En revanche, pourrait être rapidement adoptée l’extension au livret A de la faculté du don solidaire appliquée au LDDS depuis 2020. Cela permettrait d’aligner entièrement le régime d’utilisation des ressources non centralisées à la Caisse des dépôts de ces deux livrets et de donner plus de sens à l’épargne déposée sur le livret A, en soutenant les modèles non lucratifs ou à lucrativité limitée de l’ESS, porte-drapeau d’un modèle économique responsable et inclusif. Ce serait aussi une très bonne façon de sensibiliser tous les ménages français à l’épargne solidaire.
Proposition de Valérie Pécresse : “Je créerai le livret Vert en fusionnant le livret A avec le livret développement durable LDD pour financer la transition écologique” : Contraire
Un livret Vert fusionnant le livret A et le livret développement durable (LDD) pour financer la transition écologique pose plusieurs questions. La candidate Valérie Pécresse parle par erreur de LDD, alors qu’il est devenu LDDS depuis fin 2016 avec la loi Sapin II – entré en vigueur en octobre 2020.
Dans un premier temps, cette fusion impliquerait qu’il ne reste qu’un seul livret d’épargne réglementée à la disposition des épargnants.
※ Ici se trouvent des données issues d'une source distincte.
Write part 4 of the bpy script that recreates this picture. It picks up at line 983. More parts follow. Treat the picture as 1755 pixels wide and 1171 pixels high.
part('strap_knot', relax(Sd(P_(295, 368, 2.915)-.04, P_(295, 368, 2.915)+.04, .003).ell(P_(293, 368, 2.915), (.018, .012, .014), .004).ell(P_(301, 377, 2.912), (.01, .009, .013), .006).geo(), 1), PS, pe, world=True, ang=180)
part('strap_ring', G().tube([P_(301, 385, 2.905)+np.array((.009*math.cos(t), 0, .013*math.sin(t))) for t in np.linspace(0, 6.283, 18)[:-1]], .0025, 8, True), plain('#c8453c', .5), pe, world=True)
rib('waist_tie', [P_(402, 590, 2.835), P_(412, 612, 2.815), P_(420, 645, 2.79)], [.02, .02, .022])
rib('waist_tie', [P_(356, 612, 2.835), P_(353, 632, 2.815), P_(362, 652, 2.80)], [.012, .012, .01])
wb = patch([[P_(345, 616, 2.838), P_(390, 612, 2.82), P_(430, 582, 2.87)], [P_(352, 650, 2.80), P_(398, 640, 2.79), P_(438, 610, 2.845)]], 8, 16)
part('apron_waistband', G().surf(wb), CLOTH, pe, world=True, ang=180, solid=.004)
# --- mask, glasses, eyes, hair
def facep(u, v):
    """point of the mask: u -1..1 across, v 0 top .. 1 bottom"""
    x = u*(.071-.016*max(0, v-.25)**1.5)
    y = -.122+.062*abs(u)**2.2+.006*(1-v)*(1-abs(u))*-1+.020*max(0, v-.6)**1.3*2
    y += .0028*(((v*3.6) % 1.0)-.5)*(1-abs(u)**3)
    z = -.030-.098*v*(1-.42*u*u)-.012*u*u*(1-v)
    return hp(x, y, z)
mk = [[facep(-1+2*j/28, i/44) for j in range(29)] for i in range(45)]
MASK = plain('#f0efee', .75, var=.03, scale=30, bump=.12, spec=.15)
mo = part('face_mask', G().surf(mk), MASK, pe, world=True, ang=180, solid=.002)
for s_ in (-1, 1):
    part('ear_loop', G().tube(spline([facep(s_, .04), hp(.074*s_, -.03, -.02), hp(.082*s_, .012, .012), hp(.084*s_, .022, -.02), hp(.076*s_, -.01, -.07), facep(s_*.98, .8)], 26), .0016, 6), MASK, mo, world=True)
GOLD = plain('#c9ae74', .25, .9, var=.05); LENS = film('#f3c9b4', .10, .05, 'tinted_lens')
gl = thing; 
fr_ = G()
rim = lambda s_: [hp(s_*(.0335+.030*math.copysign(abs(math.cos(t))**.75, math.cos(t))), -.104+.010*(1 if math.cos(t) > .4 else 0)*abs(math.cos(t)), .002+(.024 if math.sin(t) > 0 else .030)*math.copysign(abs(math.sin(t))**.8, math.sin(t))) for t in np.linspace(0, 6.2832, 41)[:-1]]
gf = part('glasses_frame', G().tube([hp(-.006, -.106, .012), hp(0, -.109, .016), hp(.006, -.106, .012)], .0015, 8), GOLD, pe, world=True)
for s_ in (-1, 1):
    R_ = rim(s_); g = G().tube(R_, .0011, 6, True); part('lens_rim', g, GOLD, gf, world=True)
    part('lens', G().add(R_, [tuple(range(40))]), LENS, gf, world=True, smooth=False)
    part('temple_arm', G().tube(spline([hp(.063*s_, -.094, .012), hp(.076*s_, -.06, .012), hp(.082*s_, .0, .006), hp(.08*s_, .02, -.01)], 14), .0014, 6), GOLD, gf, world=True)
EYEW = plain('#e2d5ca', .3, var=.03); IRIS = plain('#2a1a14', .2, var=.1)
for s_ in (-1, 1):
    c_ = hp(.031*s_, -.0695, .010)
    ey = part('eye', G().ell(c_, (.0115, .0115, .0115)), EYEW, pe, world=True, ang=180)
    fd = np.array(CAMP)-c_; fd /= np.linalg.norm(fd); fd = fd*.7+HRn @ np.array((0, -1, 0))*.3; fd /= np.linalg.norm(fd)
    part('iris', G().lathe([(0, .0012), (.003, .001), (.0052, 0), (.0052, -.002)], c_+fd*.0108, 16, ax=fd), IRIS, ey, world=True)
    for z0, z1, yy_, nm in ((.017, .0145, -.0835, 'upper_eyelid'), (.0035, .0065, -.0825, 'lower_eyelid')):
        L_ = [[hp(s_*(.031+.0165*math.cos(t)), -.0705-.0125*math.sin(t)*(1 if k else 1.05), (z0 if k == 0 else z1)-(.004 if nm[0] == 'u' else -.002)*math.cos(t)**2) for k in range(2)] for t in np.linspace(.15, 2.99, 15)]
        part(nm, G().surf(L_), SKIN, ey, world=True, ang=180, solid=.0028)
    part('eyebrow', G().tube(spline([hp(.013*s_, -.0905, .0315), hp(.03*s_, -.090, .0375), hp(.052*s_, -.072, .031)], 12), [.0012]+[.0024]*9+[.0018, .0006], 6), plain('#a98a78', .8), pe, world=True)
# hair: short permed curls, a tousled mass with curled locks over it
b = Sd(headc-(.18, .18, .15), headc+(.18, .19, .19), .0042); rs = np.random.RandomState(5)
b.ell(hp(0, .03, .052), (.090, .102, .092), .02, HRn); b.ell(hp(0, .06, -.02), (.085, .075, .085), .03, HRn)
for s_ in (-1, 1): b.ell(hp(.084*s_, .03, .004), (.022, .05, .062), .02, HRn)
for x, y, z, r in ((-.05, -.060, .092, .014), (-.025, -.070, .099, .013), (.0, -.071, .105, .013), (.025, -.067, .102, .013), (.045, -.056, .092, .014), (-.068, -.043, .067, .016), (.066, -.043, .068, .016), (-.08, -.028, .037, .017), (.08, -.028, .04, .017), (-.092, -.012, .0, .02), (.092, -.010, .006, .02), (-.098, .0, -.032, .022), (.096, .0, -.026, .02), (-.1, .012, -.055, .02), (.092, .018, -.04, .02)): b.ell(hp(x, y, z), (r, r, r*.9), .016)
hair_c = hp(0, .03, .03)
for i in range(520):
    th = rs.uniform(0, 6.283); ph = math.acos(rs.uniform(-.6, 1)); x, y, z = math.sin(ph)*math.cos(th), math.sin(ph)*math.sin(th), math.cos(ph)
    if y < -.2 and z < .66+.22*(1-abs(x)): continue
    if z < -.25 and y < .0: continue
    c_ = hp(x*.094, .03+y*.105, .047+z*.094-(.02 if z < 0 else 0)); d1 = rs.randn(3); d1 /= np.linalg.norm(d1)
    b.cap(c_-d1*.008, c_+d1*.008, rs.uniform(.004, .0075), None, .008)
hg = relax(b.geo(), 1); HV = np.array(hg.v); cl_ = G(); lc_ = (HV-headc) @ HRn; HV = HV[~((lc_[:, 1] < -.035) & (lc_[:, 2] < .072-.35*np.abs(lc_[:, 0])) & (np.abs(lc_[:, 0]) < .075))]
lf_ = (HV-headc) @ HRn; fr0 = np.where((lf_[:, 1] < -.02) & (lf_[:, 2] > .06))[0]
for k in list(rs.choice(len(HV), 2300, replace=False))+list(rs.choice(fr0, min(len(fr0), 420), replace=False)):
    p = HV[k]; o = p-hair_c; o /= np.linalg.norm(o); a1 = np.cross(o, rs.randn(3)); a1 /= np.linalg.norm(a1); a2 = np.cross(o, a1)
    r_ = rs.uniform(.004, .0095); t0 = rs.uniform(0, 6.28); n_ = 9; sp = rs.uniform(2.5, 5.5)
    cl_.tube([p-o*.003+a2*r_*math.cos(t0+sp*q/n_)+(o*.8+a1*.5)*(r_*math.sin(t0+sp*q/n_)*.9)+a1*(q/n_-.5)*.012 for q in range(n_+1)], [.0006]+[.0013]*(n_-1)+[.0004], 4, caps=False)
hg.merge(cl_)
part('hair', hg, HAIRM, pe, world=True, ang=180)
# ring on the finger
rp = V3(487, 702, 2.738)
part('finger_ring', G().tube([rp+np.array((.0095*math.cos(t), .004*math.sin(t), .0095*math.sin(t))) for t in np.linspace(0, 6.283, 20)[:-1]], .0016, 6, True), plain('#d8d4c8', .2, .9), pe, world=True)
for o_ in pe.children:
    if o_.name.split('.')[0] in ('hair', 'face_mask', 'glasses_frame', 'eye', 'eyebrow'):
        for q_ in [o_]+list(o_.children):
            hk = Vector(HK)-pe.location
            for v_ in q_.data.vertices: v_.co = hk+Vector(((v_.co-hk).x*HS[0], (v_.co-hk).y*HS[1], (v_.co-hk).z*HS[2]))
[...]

Un point de vigilance porte sur l’augmentation du plafond du futur livret Vert. Aujourd’hui, le plafond du LDD est fixé à 12 000 € et celui du livret A à 22 950 €. Dans l’hypothèse d’une fusion, la candidate Valérie Pécresse devrait clairement indiquer que le plafond du livret Vert sera égal à la somme des plafonds actuels des deux livrets, faute de quoi l’instauration d’un seul et unique produit d’épargne réglementée serait défavorable aux épargnants et aux acteurs économiques.
La candidate Valérie Pécresse ne mentionne pas non plus clairement si dans son esprit le futur livret Vert financera exclusivement la transition écologique ou seulement partiellement. La mobilisation supplémentaire de 120 Mds€ qu’elle mentionne sur 5 ans au profit de projets bas carbone accrédite plutôt l’idée que cette mobilisation ne sera que partielle puisque l’encours non centralisé du livret A et du LDDS atteignait déjà 183 Mds€ fin 2020 et que le supplément d’épargne mobilisé en faveur de la transition écologique sera selon elle en moyenne de 24 Mds€ par an. Si l’on se rappelle aussi que la variation de l’encours non centralisé du livret A et du LDDS a été de 16 Mds€ en 2020, année au cours de laquelle il y a eu un surcroît d’épargne des ménages sur les livrets en raison de la crise sanitaire, mais de seulement 7 Mds en 2019, la proposition de la candidate Valérie Pécresse implique sans doute de diminuer la proportion de cet encours finançant les PME et/ou l’ESS. Il faudrait donc qu’elle clarifie ce qu’elle entend faire exactement car baisser le financement des PME ou de l’ESS ne peut pas se faire brutalement, comme cela a été rappelé ci-dessus.
Si la proposition consistait à flécher intégralement le financement de ce nouveau livret Vert vers la transition écologique et climatique, c’est-à-dire à 100 % au lieu de 10 % actuellement, elle poserait de graves problèmes aux PME et à l’ESS.
Enfin, la proposition est déséquilibrée en ce qu’elle aboutit à opposer la transition écologique à la transition sociale ou solidaire. L’épisode récent des Gilets jaunes nous a rappelé, pour celles et ceux qui l’ignoraient encore, qu’on ne pouvait pas opposer dans notre pays transition écologique et transition sociale, au risque d’un rejet de toute transition écologique si elle qui ne s’accompagnerait pas d’une prise en compte de ses impacts sociaux, notamment auprès des ruraux et des personnes en situation de fragilité. Actuellement, le livret A et le LDDS financent des projets à vocation sociale, comme le logement social ou la politique de la ville, et supprimer ces financements aurait des effets très négatifs sur la cohésion sociale. De ce point de vue, la proposition du candidat Yannick Jadot évite cet écueil puisqu’il maintient le financement de projets favorables à l’environnement ou solidaires.